Es soll vor allem auf das Thema aufmerksam machen. Jeder kennt den Regenbogen als Symbol der Lesben und Schwulenbewegung. Wir überlegen, ob wir ihn zum Beispiel als Symbol in der Stadt sichtbar machen. Auf Plakaten, Flyern oder auch Bildern, die in Kitas und Schulen gemalt und dann an verschiedenen Stellen ausgehängt werden.

Reicht es, auf das Thema aufmerksam zu machen?

Nein. Das löst keine Probleme oder Missstände. Aber es geht auch nicht, ohne dass man ein Bewusstsein schafft. Dafür sind so Aktionen nach wie vor notwendig. Der anstehende Frauentag am 8. März ist das beste Beispiel. Nur weil wir einen internationalen Frauentag haben, sind Frauen nicht gleichgestellt. Sie bekommen weniger Gehalt, ihnen wird Gewalt angetan, sie übernehmen mehr Care-Arbeit als Männer, sind in Spitzenpositionen der Wirtschaft und Politik klar unterrepräsentiert. Der Frauentag ist ein wiederkehrendes Ereignis, an dem auf diese Schieflagen aufmerksam gemacht wird. Das ist enorm wichtig.
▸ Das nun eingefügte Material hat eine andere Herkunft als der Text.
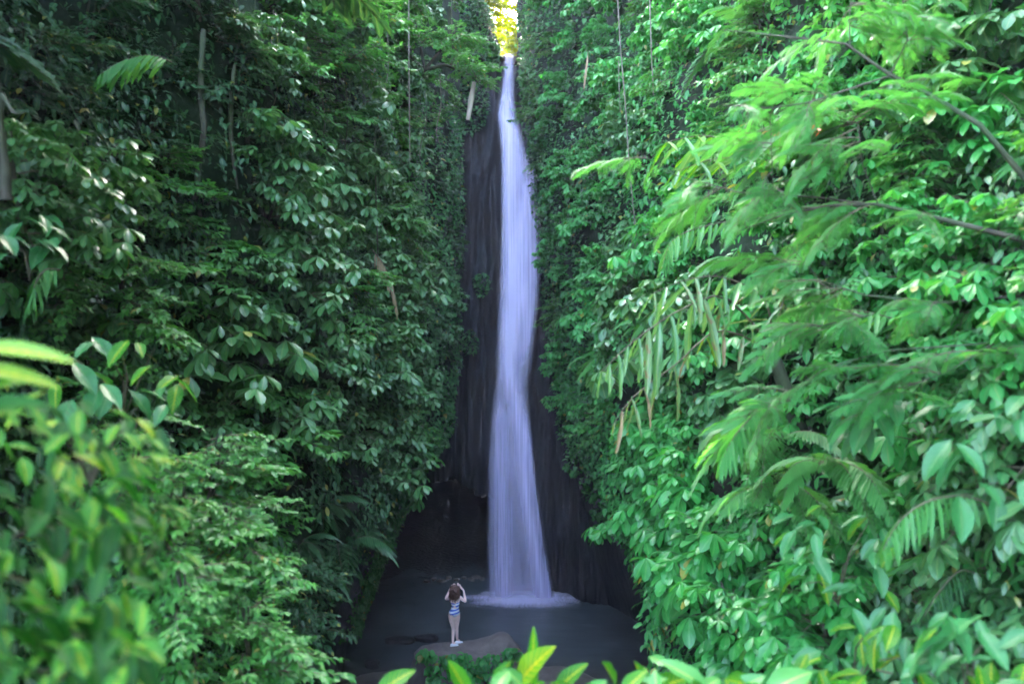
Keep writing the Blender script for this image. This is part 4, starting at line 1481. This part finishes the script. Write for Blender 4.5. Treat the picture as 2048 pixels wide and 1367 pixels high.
clinging('clinging_plant', 'small leafy patch on the bare rock left of the waterfall at mid height', [(964, 570, 25.5, 18, 26)], .15, 130, 1)
clinging('clinging_plant', 'lower leafy patch on the bare rock left of the waterfall', [(940, 684, 25.4, 18, 26)], .16, 130, 2)
clinging('trailing_plant', 'leafy strand trailing down the bare rock right of the waterfall', [(1180, 960, 21.5, 22, 40), (1150, 920, 21.5, 25, 30), (1195, 1010, 21.4, 14, 40), (1215, 1040, 21.3, 10, 35)], .18, 300, 3, 'stuff')
clinging('ground_cover', 'low leafy plants covering the front of the big boulder', [(852, 1308, 17.55, 18, 12), (880, 1335, 17.45, 26, 24), (915, 1318, 17.45, 30, 16), (945, 1338, 17.4, 34, 22), (985, 1322, 17.45, 30, 14), (1025, 1306, 17.5, 20, 14), (905, 1358, 17.3, 60, 22), (970, 1362, 17.3, 60, 18)], .19, 430, 4, 'stuff', mat='broad_lit')

clinging('cliff_moss', 'dark small-leaved growth on the cliff top left of the notch', [(930, 40, 25.3, 50, 70), (900, 120, 25.3, 50, 80), (960, 60, 25.4, 30, 60), (985, 110, 25.5, 14, 30), (940, 200, 25.4, 40, 70), (900, 260, 25.3, 30, 60)], .16, 3600, 14, 'stuff')
clinging('cliff_moss', 'small-leaved growth on the cliff top right of the notch', [(1050, 30, 25.0, 16, 50), (1060, 100, 25.0, 18, 60), (1050, 160, 25.0, 10, 50)], .16, 900, 15, 'stuff')

# red blossoms in the upper right
for i, (u, v) in enumerate([(1545, 266), (1632, 260)]):
    e = holder('red_blossom', P(u, v, 6.4), ['left', 'right'][i] + ' one of two small red blossoms at the upper right', 'flower')
    M.setdefault('red', leaf_mat('red_petal', (.45, .03, .03), (.6, .08, .05), odd_at=2, rib=(.5, .05, .05)))
    for k in range(14):
        q = Vector(e.location) + Vector((rp.uniform(-.05, .05), rp.uniform(-.04, .04), rp.uniform(-.025, .025)))
        leaf_between(q, q + Vector((rp.uniform(-.05, .05), rp.uniform(-.05, .05), rp.uniform(-.03, .04))), 'red', B_THIN, e, name='petal', wide=2.5)

# ------------------------------------------------------------------ the person on the boulder
def flat_mat(name, col, rough=.6):
    m, nt = new_mat(name)
    pr = N(nt, 'ShaderNodeBsdfPrincipled', Roughness=rough)
    tc = N(nt, 'ShaderNodeTexCoord')
    nz = N(nt, 'ShaderNodeTexNoise', Scale=14.0, Detail=3.0)
    nt.links.new(tc.outputs['Object'], nz.inputs['Vector'])
    c = mixc(nt, nz.outputs[0], tuple(x * .82 for x in col), tuple(min(1, x * 1.12) for x in col))
    nt.links.new(c, pr.inputs['Base Color'])
    o = N(nt, 'ShaderNodeOutputMaterial')
    nt.links.new(pr.outputs[0], o.inputs[0])
    return m


def stripe_mat():
    m, nt = new_mat('striped_swimsuit')
    tc = N(nt, 'ShaderNodeTexCoord')
    sep = N(nt, 'ShaderNodeSeparateXYZ')
    nt.links.new(tc.outputs['Object'], sep.inputs[0])
    h = math_n(nt, 'ADD', sep.outputs[2], math_n(nt, 'MULTIPLY', sep.outputs[0], -.22))
    sn = math_n(nt, 'SINE', math_n(nt, 'MULTIPLY', h, 2 * math.pi / .092))
    c = mixc(nt, math_n(nt, 'GREATER_THAN', sn, -.05), (.03, .10, .50), (.75, .76, .80))
    pr = N(nt, 'ShaderNodeBsdfPrincipled', Roughness=.6)
    nt.links.new(c, pr.inputs['Base Color'])
    o = N(nt, 'ShaderNodeOutputMaterial')
    nt.links.new(pr.outputs[0], o.inputs[0])
    return m


def person():
    J, E, R = [], [], []

    def j(p, r, link=None):
        J.append(p)
        R.append(r if isinstance(r, tuple) else (r, r))
        if link is not None:
            E.append((link, len(J) - 1))
        return len(J) - 1
    pel = j((-.005, -.01, .87), (.150, .135))
    wa = j((.035, .01, 1.00), (.105, .085), pel)
    ch = j((.03, .02, 1.15), (.135, .095), wa)
    up = j((.02, .02, 1.27), (.12, .085), ch)
    nk = j((.015, .03, 1.36), .048, up)
    hb = j((.01, .05, 1.43), (.066, .078), nk)
    ht = j((.01, .045, 1.53), (.078, .090), hb)
    j((.01, .04, 1.60), (.050, .060), ht)
    # arms, raised to the face
    for sgn, el, wr, hd in ((-1, (-.235, .10, 1.215), (-.125, .24, 1.45), (-.07, .27, 1.50)), (1, (.315, .06, 1.165), (.245, .20, 1.43), (.13, .27, 1.52))):
        sh = j((.02 + sgn * .145, .03, 1.295), .055, up)
        ua = j(tuple((np.array(J[sh]) + np.array(el)) / 2), .046, sh)
        e = j(el, .038, ua)
        fa = j(tuple(np.array(el) * .55 + np.array(wr) * .45), .036, e)
        w_ = j(wr, .024, fa)
        pm = j(hd, (.032, .022), w_)
        d = np.array(hd) - np.array(wr)
        d = d / np.linalg.norm(d)
        sd = np.cross(d, (0, 1, 0))
        for k, (off, ln) in enumerate([(-.024, .060), (-.008, .072), (.008, .068), (.024, .052)]):
            b = np.array(hd) + d * .03 + sd * off
            f1 = j(tuple(b), .0085, pm)
            f2 = j(tuple(b + d * ln * .5 + np.array((0, .01, 0))), .0080, f1)
            j(tuple(b + d * ln + np.array((0, .035, -.005))), .0070, f2)
        t1 = j(tuple(np.array(hd) + sd * -.036 * sgn + np.array((0, -.01, 0))), .010, pm)
        j(tuple(np.array(hd) + sd * -.05 * sgn + d * .03), .0085, t1)
    # legs
    for sgn, hip, kn, an in ((-1, (-.08, -.01, .80), (-.02, .03, .455), (-.035, -.01, .085)), (1, (.085, .02, .80), (.065, .10, .46), (.075, .16, .085))):
        h = j(hip, (.100, .112), pel)
        th = j(tuple(np.array(hip) * .55 + np.array(kn) * .45), (.074, .078), h)
        k = j(kn, .052, th)
        cf = j(tuple(np.array(kn) * .62 + np.array(an) * .38 + np.array((0, -.012, 0))), .050, k)
        a = j(an, .032, cf)
        j((an[0] + .07, an[1] + .05, .045), (.030, .026), a)
    me = bpy.data.meshes.new('body')
    me.from_pydata([tuple(map(float, p)) for p in J], E, [])
    o = bpy.data.objects.new('tmp_body', me)
    COL.objects.link(o)
    sk = o.modifiers.new('skin', 'SKIN')
    sk.use_smooth_shade = True
    for i, d in enumerate(me.skin_vertices[0].data):
        d.radius = R[i]
        d.use_root = (i == 0)
    ss = o.modifiers.new('sub', 'SUBSURF')
    ss.levels = ss.render_levels = 2
    dg = bpy.context.evaluated_depsgraph_get()
    bm_ = bpy.data.meshes.new_from_object(o.evaluated_get(dg))
    bpy.data.objects.remove(o)
    bm_.materials.clear()
    bm_.materials.append(flat_mat('skin', (.88, .60, .52), .55))
    bm_.polygons.foreach_set('material_index', np.zeros(len(bm_.polygons), np.int32))
    root = bpy.data.objects.new('person', bm_)
    COL.objects.link(root)
    root.location = FOOT + Vector((0, 0, .012))
    tag(root, 'person seen from behind in a blue and white striped swimsuit, hands raised to the face', 'person')
    # swimsuit: a shell over the torso
    bm = bmesh.new()
    bm.from_mesh(bm_)
    bm.normal_update()
    kill = []
    for f in bm.faces:
        c = f.calc_center_median()
        lx = c.x - .03
        low = .83 + max(0, abs(lx) - .02) * .55
        top = 1.19 if c.y < .03 else 1.24
        back_cut = c.y < .02 and 1.045 < c.z < 1.125 and abs(lx) < .055 * (1.135 - c.z) / .09
        if not (low < c.z < top) or abs(lx) > .2 or back_cut:
            kill.append(f)
    bmesh.ops.delete(bm, geom=kill, context='FACES')
    for v_ in bm.verts:
        v_.co += v_.normal * .007
    sm = bpy.data.meshes.new('swimsuit')
    bm.to_mesh(sm)
    bm.free()
    sm.materials.clear()
    sm.materials.append(stripe_mat())
    so = obj('swimsuit', sm, root)
    sd_ = so.modifiers.new('thick', 'SOLIDIFY')
    sd_.thickness = .006
    # hair: wavy locks over a cap
    rg = random.Random(3)
    mb = MB()
    cx, cy, cz = .01, .035, 1.525
    v, f = [], []
    for i in range(13):
        ph = math.pi * i / 12
        for k in range(20):
            th = 2 * math.pi * k / 20
            rr = 1 + .10 * fbm(math.cos(th) * 2, math.sin(th) * 2, ph * 2)
            v.append((cx + .108 * rr * math.sin(ph) * math.cos(th), cy - .012 + .115 * rr * math.sin(ph) * math.sin(th) * (1 if math.sin(th) < 0 else .55), cz + .125 * rr * math.cos(ph)))
    for i in range(12):
        for k in range(20):
            f.append((i * 20 + k, i * 20 + (k + 1) % 20, (i + 1) * 20 + (k + 1) % 20, (i + 1) * 20 + k))
    mb.add(v, f, 0)
    for k in range(190):
        th = rg.uniform(math.pi * .95, math.pi * 2.05)
        r0 = rg.uniform(.05, .125)
        p = Vector((cx + r0 * math.cos(th), cy - .01 + r0 * 1.0 * math.sin(th), cz + rg.uniform(-.03, .10)))
        ln = rg.uniform(.20, .34)
        ph, am = rg.uniform(0, 6), rg.uniform(.010, .022)
        pts = []
        for q in range(8):
            t = q / 7
            pts.append(p + Vector((math.cos(th) * .035 * t + am * math.sin(ph + t * 14), math.sin(th) * .04 * math.sin(t * 2.4) + am * math.cos(ph + t * 13) - .01, -ln * t + .02 * math.sin(t * 3))))
        mb.tube(pts, [.011, .013, .014, .014, .013, .011, .008, .003], 0, 4)
    obj('hair', mb.mesh('hair', [flat_mat('brown_hair', (.14, .068, .048), .5)]), root)
    # shoes
    for an, az in (((-.035, -.01), .30), ((.075, .16), .45)):
        mb = MB()
        v, f = [], []
        n = 14
        for i, (t, wd, ht_) in enumerate([(0, .012, .03), (.06, .030, .072), (.2, .036, .082), (.36, .036, .080), (.5, .039, .062), (.68, .044, .050), (.85, .040, .040), (.96, .024, .030), (1, .008, .02)]):
            for k in range(n):
                th = 2 * math.pi * k / n
                zz = math.sin(th)
                v.append((t * .235 - .07, wd * math.cos(th), max(0.0, .5 * ht_ + .5 * ht_ * zz * (1 if zz > 0 else 1.6))))
        for i in range(8):
            for k in range(n):
                f.append((i * n + k, i * n + (k + 1) % n, (i + 1) * n + (k + 1) % n, (i + 1) * n + k))
        mb.add(v, f, 0)
        M.setdefault('shoe', flat_mat('white_shoe', (.82, .82, .85), .6))
        obj('shoe', mb.mesh('shoe', [M['shoe']]), root, (an[0], an[1], -.010), (0, 0, az))


person()

# ------------------------------------------------------------------ damp air in the gorge
HZ = .0008
bm = bmesh.new()
bmesh.ops.create_cube(bm, size=1)
bmesh.ops.transform(bm, matrix=Matrix.Translation((0, 9.0, 16.4)) @ Matrix.Diagonal((140, 160, 38, 1)), verts=bm.verts)
hm = bpy.data.meshes.new('haze')
bm.to_mesh(hm)
bm.free()
hmat, nt = new_mat('haze')
pv_ = N(nt, 'ShaderNodeVolumePrincipled', Density=HZ)
pv_.inputs['Color'].default_value = (.93, .94, 1, 1)
pv_.inputs['Anisotropy'].default_value = .2
ho = N(nt, 'ShaderNodeOutputMaterial')
nt.links.new(pv_.outputs[0], ho.inputs['Volume'])
hm.materials.append(hmat)
tag(obj('haze', hm), 'thin damp haze filling the gorge', kind='stuff')

# ------------------------------------------------------------------ labels for the wall plants
BANDS = [(-9999, 130, 'along the top'), (130, 330, 'high up'), (330, 560, 'above mid height'), (560, 790, 'below mid height'),
         (790, 1040, 'low down'), (1040, 99999, 'along the bottom')]
buckets = {}
for e, kind, p in PLANTS:
    u, v = px(p)
    side = 'left' if p[0] < 0 else 'right'
    b = next(i for i, (a0, a1, _) in enumerate(BANDS) if a0 <= v < a1)
    buckets.setdefault((kind, side, b), []).append((abs(u - 1024), e))
for (kind, side, b), lst in buckets.items():
    lst.sort(key=lambda t: t[0])
    for i, (_, e) in enumerate(lst):
        o = ORD[min(i, len(ORD) - 1)]
        o = 'nearest the waterfall' if i == 0 else o + ' from the waterfall'
        tag(e, '%s, %s %s on the %s' % (NAMES[kind][1], o, BANDS[b][2], side), NAMES[kind][2], 'plants covering the %s cliff' % side)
Was wünschen Sie sich von den Schleswigern und Schleswigerinnen in Bezug auf eine geschlechtergerechte Gesellschaft?

Gehen Sie aufmerksam durch die Stadt, hören Sie einander zu. Schauen Sie hin, wenn Ungerechtigkeit passiert und stehen Sie füreinander ein. Respektieren und tolerieren Sie einander. Aber vor allem: Schätzen Sie einander Wert!